### What the task requires:
Across all the lines below, how many contain the string "picture"? Please reply with the number only.
---- Dataset
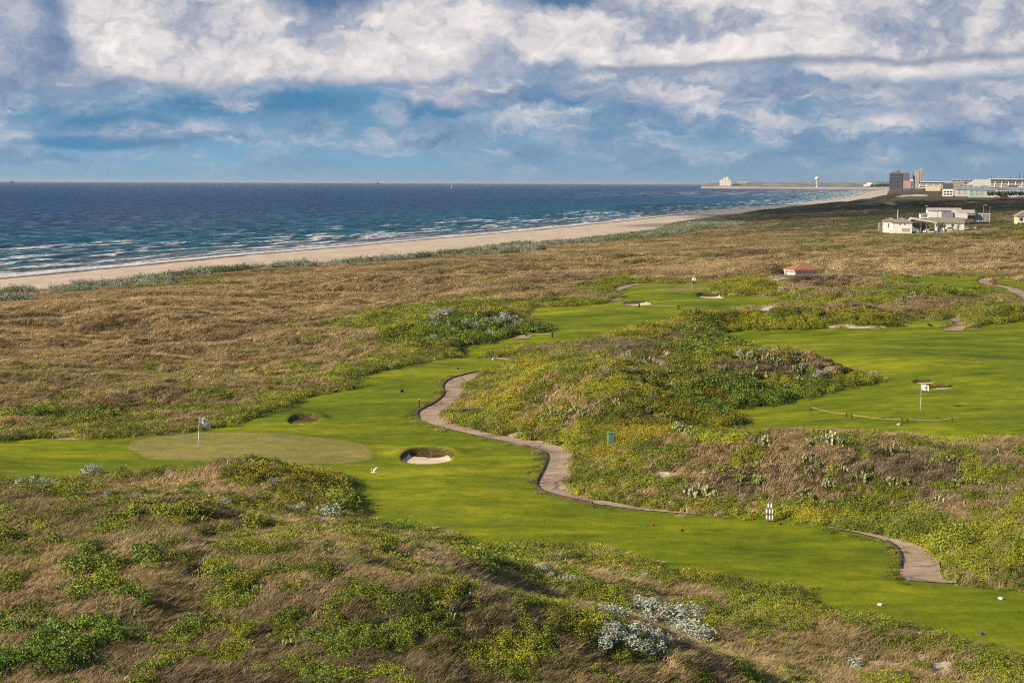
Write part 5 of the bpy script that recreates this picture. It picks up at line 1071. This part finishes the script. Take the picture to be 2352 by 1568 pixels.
# poles and lamps
def pole(p, h_, r, label, lamp=0, m=None, dbl=False):
    e = empty('utility_pole' if not lamp else 'street_lamp', p, 0, label, 'pole' if not lamp else 'street lamp', 'poles around the beach houses'); MB().tube((0, 0, -.5), (0, 0, h_), r, r * .8).build('pole', m or MPOLE, e)
    if lamp: MB().path([(0, 0, h_ - .2), (lamp, 0, h_ + .1)], .06).build('arm', MPOLE, e); MB().box((lamp * 1.2, 0, h_ + .05), (.6, .3, .2)).build('lamp_head', MWH, e)
    if dbl: MB().tube((.32, .1, -.5), (.32, .1, h_ * .55), r * .8).build('brace_pole', MPOLE, e)
pg_ = lambda px, pz, D: (lambda q: (q[0], q[1], hz(q[0], q[1])))(hobj(px, pz, D))
pole(hz_on(hobj(938, 618, 520)), 7.2, .14, 'tall brown twin pole on the dune in front of the houses', 0, None, True)
pole(hz_on(hobj(20, 530, 560)), 3.4, .1, 'short grey pole on the dune left of the houses'); 
e0 = hobj(300, 250, 575); pole((e0[0], e0[1], e0[2] - 1.2), 3.9, .12, 'white mast rising from the roof of the front house', 0, MTR)
pole(hz_on(hobj(788, 190, 660)), 3.2, .08, 'street lamp left of the rear house', -.5); pole(hz_on(hobj(1692, 185, 660)), 3.4, .1, 'street lamp behind the screened porch', .7)
pole(hz_on(hobj(1795, 188, 655)), 2.9, .08, 'thin pole at the right end of the screened porch'); pole(hz_on(hobj(1547, 150, 655)), 1.4, .07, 'short pole above the roof of the rear house')
for i, (u_, v_, h_) in enumerate([(2163, 700, 0), ]): pass
# palms
MTK = plain('palm trunk', (.24, .17, .11), .95, .1, .3, 3, bump=.6); MFR = leaf_mat('palm fronds', (.10, .115, .035), .35, .7, False)
def palm(p, h_, lean, seed, label):
    r = np.random.default_rng(seed); e = empty('palm_tree', p, 0, label, 'palm tree', 'palms before the white houses')
    MB().path([(0, 0, -.3), (lean * .4, 0, h_ * .5), (lean, 0, h_)], [.26, .2, .17], 8).build('trunk', MTK, e, True)
    T = []
    for i in range(26):
        a = r.uniform(0, 6.28); el_ = r.uniform(-.9, 1.1); Lf = r.uniform(.8, 1.15); c = np.array([lean, 0, h_]); d = np.array([math.cos(a) * math.cos(el_), math.sin(a) * math.cos(el_), math.sin(el_)])
        tip = c + d * Lf + np.array([0, 0, -.25]); side = np.cross(d, [0, 0, 1]); side /= np.linalg.norm(side) + 1e-6
        for j in range(7):
            t = .35 + .1 * j; b0 = c + (tip - c) * t; sp = (1 - t) * .6 + .1
            for s in (-1, 1): T += [b0, b0 + (tip - c) * .08, b0 + side * s * sp * .8 + d * .18 + np.array([0, 0, -.1])]
        T += [c, c + side * .05, tip]
    o = link('crown', tri_mesh('crown', T, [MFR]), e)
for i, (px, pz, top, ln, lb) in enumerate([(672, 495, 330, .25, 'palm with a thick leaning trunk before the carport'), (765, 500, 345, .2, 'second palm right of the thick leaning one'), (1018, 480, 340, 0, 'slim palm beside the tall twin pole'), (1062, 485, 358, 0, 'slim palm second to the right of the twin pole'), (1188, 470, 345, .05, 'palm before the middle of the long white wall'), (1282, 470, 375, 0, 'blue-green palm at the right of the long white wall')]):
    palm(hz_on(hobj(px, pz, 565)), (pz - top) * .0204, ln, 300 + i, lb)
# beach fence posts and stakes on the plain
# terracotta shelter
gp = at_house(1840, 322, 634); e = empty('tiled_shelter', gp, .25, 'small white shelter with a terracotta hipped roof behind a mound', 'shelter')
MB().box((0, 0, 0.4), (3.9, 3.9, 2.2)).build('wall', MW, e); MB().box((0, 0, 1.16), (5.0, 5.0, .30)).build('fascia', MTR, e); MB().hip(-2.5, 2.5, -2.5, 2.5, 1.32, 1.05, .08, 'x').build('roof', MTILE, e)
for x in (-2.2, 2.2):
    for y in (-2.2, 2.2): MB().box((x, y, .3), (.35, .35, 1.8)).build('post', MTR, e)
# ------------------------------------------------------------------ the town on the horizon
def tz(u, v, D, name, label, cat='building', rz=None, group=None):
    p = at_house(u, D, v); return empty(name, p, facing(p) if rz is None else facing(p) + rz, label, cat, group), D / F
def grid_windows(e, x0, x1, z0, z1, nx, nz, y, m, fw_=.5, fh=.5, name='window'):
    for j in range(nz):
        b = MB()
        for i in range(nx): b.box((x0 + (i + .5) * (x1 - x0) / nx, y, z0 + (j + .5) * (z1 - z0) / nz), ((x1 - x0) / nx * fw_, .3, (z1 - z0) / nz * fh))
        b.build(name, m, e)
MDH = siding('dark hotel cladding', (.10, .105, .125), 3.2); MDH2 = siding('dark hotel side', (.155, .135, .145), 3.2); MPK = siding('pink stucco', (.46, .30, .29), 4.); MCT = siding('pale concrete tower', (.42, .36, .335), 3.); MCD = plain('white condominium stucco', (.78, .74, .66), .8, .1, .1, .3); MCR = plain('cream stucco', (.68, .56, .38), .8, .1, .1, .3)
MBR = plain('blue metal roof', (.21, .28, .35), .6, .3, .1, .3); MGH = plain('grey glass roof', (.42, .46, .47), .5, .3, .06, .2); MBW = siding('pale house siding', (.55, .56, .55), .5); MRR = plain('dark red roof', (.20, .07, .06), .8, .1, .2, .3)
e, k = tz(2064, 430, 4000, 'dark_hotel', 'dark grey hotel block with stepped roof, tallest but one on the horizon')
MB().box((-7, 12, 12), (29, 24, 33 if 0 else 41)).build('front_wing', MDH, e); MB().box((16, 16, 12.5), (17, 30, 42)).build('side_wing', MDH2, e); MB().box((-1, 14, 35), (9, 9, 7)).build('lift_tower', MDH2, e); MB().box((-13, 12, 33.8), (9, 12, 2.6)).build('roof_block', MDH2, e)
grid_windows(e, -20, 6, -2, 31, 7, 10, -.1, MGL, .62, .42)
e, k = tz(2087, 429, 3900, 'pink_block', 'small pink block with balconies at the foot of the dark hotel'); MB().box((-3, 8, 5), (18, 16, 17.5)).build('wall', MPK, e); MB().box((8, 9, 6), (4.5, 14, 18)).build('balcony_stack', MTR, e); grid_windows(e, 6, 10, -1, 13, 1, 4, 1.8, MGL, .8, .4); MB().box((6, 8, 15.0), (5, 5, 3)).build('roof_box', MTR, e)
e, k = tz(2108, 429, 4000, 'concrete_tower', 'tall pale pink apartment tower, highest building on the horizon'); MB().box((0, 11, 17), (21, 22, 43)).build('wall', MCT, e); MB().box((-11.2, 10, 17), (1.6, 18, 41)).build('balcony_edge', MDH, e); MB().box((6, 11, 40), (5, 5, 4)).build('roof_house', MCT, e)
grid_windows(e, 1.5, 5, -1, 36, 1, 11, -.1, MGL, .5, .45); grid_windows(e, 7, 10, -1, 36, 1, 11, -.1, MGL, .6, .45)
e, k = tz(2030, 428, 4600, 'shore_trees', 'low dark trees between the beach bend and the dark hotel', 'trees'); 
bb = MB(); r_ = np.random.default_rng(5)
for i in range(120):
    x = r_.uniform(-34, 34); z = r_.uniform(1, 6) * (1 - abs(x) / 60); bb.lathe([(.3, -2.2), (2.4, -1), (2.8, .4), (1.3, 1.9), (.2, 2.4)], 6, (x, r_.uniform(0, 10), z))
bb.build('foliage', plain('far dark foliage', (.05, .07, .045), .9, .1, .4, .4), e)
e, k = tz(1996, 427, 5200, 'shore_houses', 'far white low building at the bend of the beach'); MB().box((0, 5, 4), (16, 8, 9)).build('wall', MCD, e); MB().box((-12, 5, 2), (9, 7, 6)).build('annex', MCD, e); MB().box((32, 6, 3), (34, 8, 5)).build('long_wall', MCD, e); MB().box((0, 5, 9), (12, 6, 2)).build('roof_block', MCD, e)
def condo(u0_, u1_, v0_, D, nb_, floors, label, slope=1.0):
    um = (u0_ + u1_) / 2; e, k = tz(um, v0_, D, 'terraced_condominiums', label, 'apartment building', None, 'white terraced apartment buildings'); Wd = (u1_ - u0_) * k; bw = Wd / nb_; fh = 3.1
    MB().box((0, 14, floors * fh / 2 - .4), (Wd, 12, floors * fh + 1.5)).build('rear_block', MDKM, e)
    for j in range(floors): MB().box((0, 7.4 + j * .6, j * fh - .1), (Wd, 2.4, 1.15)).build('balcony_front', MCD, e)
    for i in range(nb_ + 1):
        x = -Wd / 2 + i * bw; s = MB(); tp = floors * fh + .9; A = [(x - .6, 4.6, -1.5), (x - .6, 9 , tp), (x - .6, 19, tp), (x - .6, 19, -1.5)]; B = [(x + .6, b, c) for a, b, c in A]
        sk = bw * .28 * slope; A[1] = (A[1][0] + sk, A[1][1], A[1][2]); B[1] = (B[1][0] + sk, B[1][1], B[1][2]); A[2] = (A[2][0] + sk, A[2][1], A[2][2]); B[2] = (B[2][0] + sk, B[2][1], B[2][2])
        s.add(A + B, [(0, 1, 2, 3), (7, 6, 5, 4), (0, 4, 5, 1), (1, 5, 6, 2), (2, 6, 7, 3), (3, 7, 4, 0)]).build('party_wall', MCD, e)
    MB().box((bw * .28 * slope, 13, floors * fh + 1.1), (Wd, 12, .9)).build('roof', MCD, e)
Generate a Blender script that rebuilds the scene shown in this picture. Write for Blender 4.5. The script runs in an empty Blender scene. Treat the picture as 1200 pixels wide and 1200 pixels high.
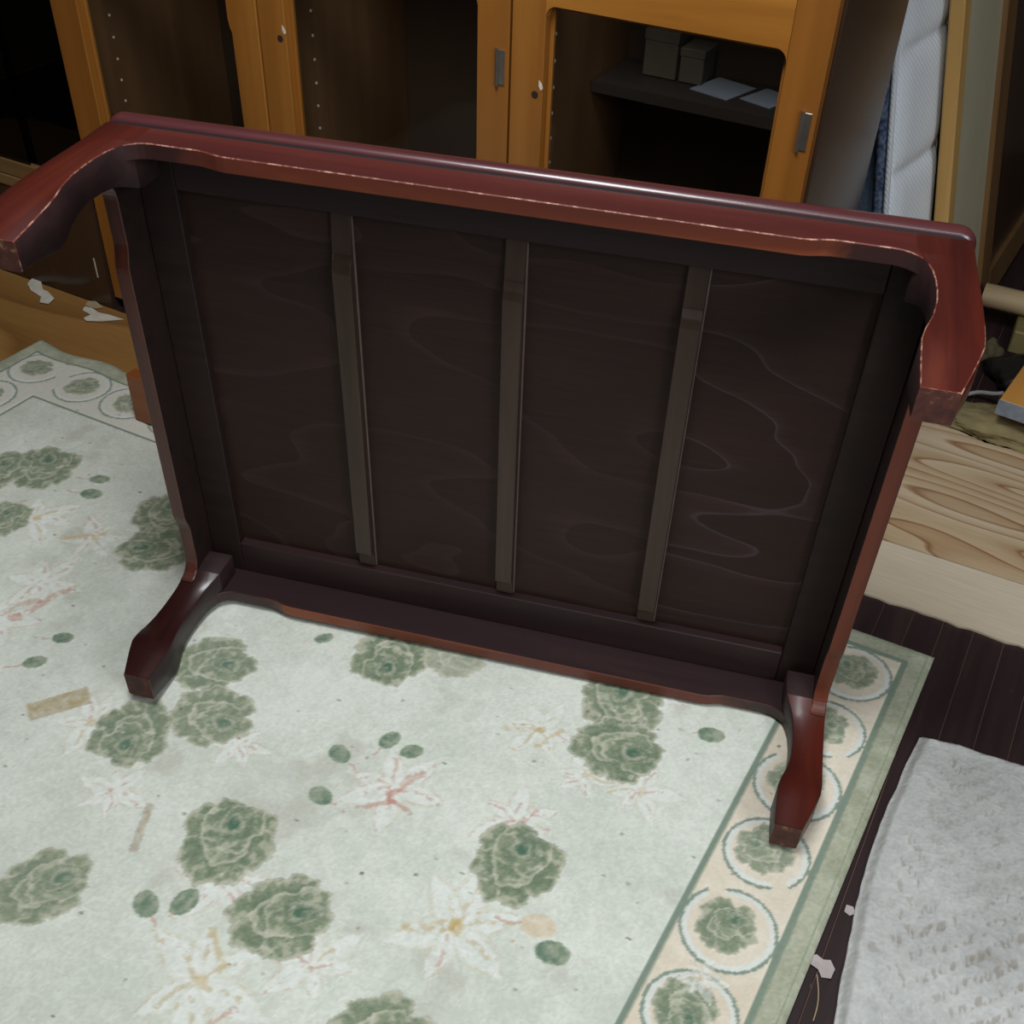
--------
### Output of the task:
2